Langmuir Isotherm Calculator
Calculate the fractional surface coverage and amount adsorbed using the Langmuir adsorption isotherm model. Used in surface chemistry and environmental engineering.
Maximum adsorption capacity (mg/g or mmol/g)
Affinity constant related to adsorption energy (L/mg)
Concentration at equilibrium (mg/L or mol/L)
What is the Langmuir isotherm?
The Langmuir isotherm describes monolayer adsorption onto a homogeneous surface with a finite number of identical adsorption sites. It assumes that each site can hold only one adsorbate molecule, there is no interaction between adsorbed molecules, and all sites have equal energy. The equation: q = (Qm × b × Ce) / (1 + b × Ce), where q is amount adsorbed, Qm is monolayer capacity, b is Langmuir constant, and Ce is equilibrium concentration.
What does the Langmuir constant (b) represent?

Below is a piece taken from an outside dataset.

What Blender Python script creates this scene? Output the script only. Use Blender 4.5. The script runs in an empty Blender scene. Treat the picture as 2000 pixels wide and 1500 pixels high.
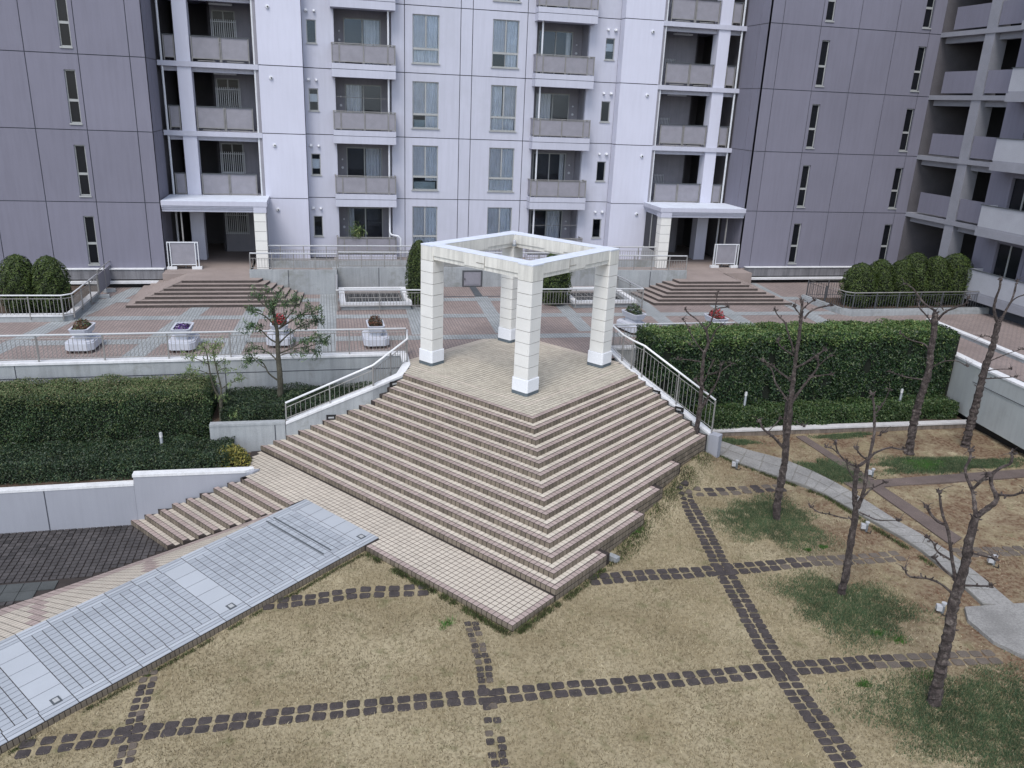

The Langmuir constant (b) is related to the enthalpy of adsorption - it represents the affinity between the adsorbent and adsorbate. A larger b value indicates higher adsorption affinity, meaning the adsorbate is more strongly attracted to the surface. The constant b can be determined experimentally from the slope of a Langmuir plot of 1/q versus 1/Ce. Typical values range from 0.1 to 10 L/mg for many adsorption systems.
How do you determine if Langmuir isotherm fits the data?
Linearize the Langmuir equation: Ce/q = (1/Qm × b) + (Ce/Qm). Plot Ce/q versus Ce - a straight line indicates Langmuir adsorption. The slope gives 1/Qm and the intercept gives 1/(Qm × b). The separation factor RL = 1/(1 + b × C₀) also indicates adsorption favorability: 0 < RL < 1 = favorable, RL = 1 = linear, RL > 1 = unfavorable. The dimensionless equilibrium parameter R² close to 1 confirms good fit.
What is surface coverage (θ)?
Surface coverage (θ) is the fraction of available adsorption sites that are occupied at a given equilibrium concentration. It ranges from 0 (no adsorption) to 1 (complete monolayer coverage). At θ = 0.5, half the surface is covered. The Langmuir isotherm predicts that coverage increases with concentration but asymptotically approaches 1 as concentration becomes very high, reaching monolayer saturation.
What are the limitations of the Langmuir isotherm?
The Langmuir model assumes: (1) homogeneous surface with identical adsorption sites, (2) monolayer adsorption only, (3) no interactions between adsorbed molecules, (4) all adsorption occurs at the same energy. Real systems often violate these assumptions - heterogeneous surfaces, multilayer adsorption, and lateral interactions all reduce model accuracy. For complex systems, Freundlich or BET isotherms may be more appropriate.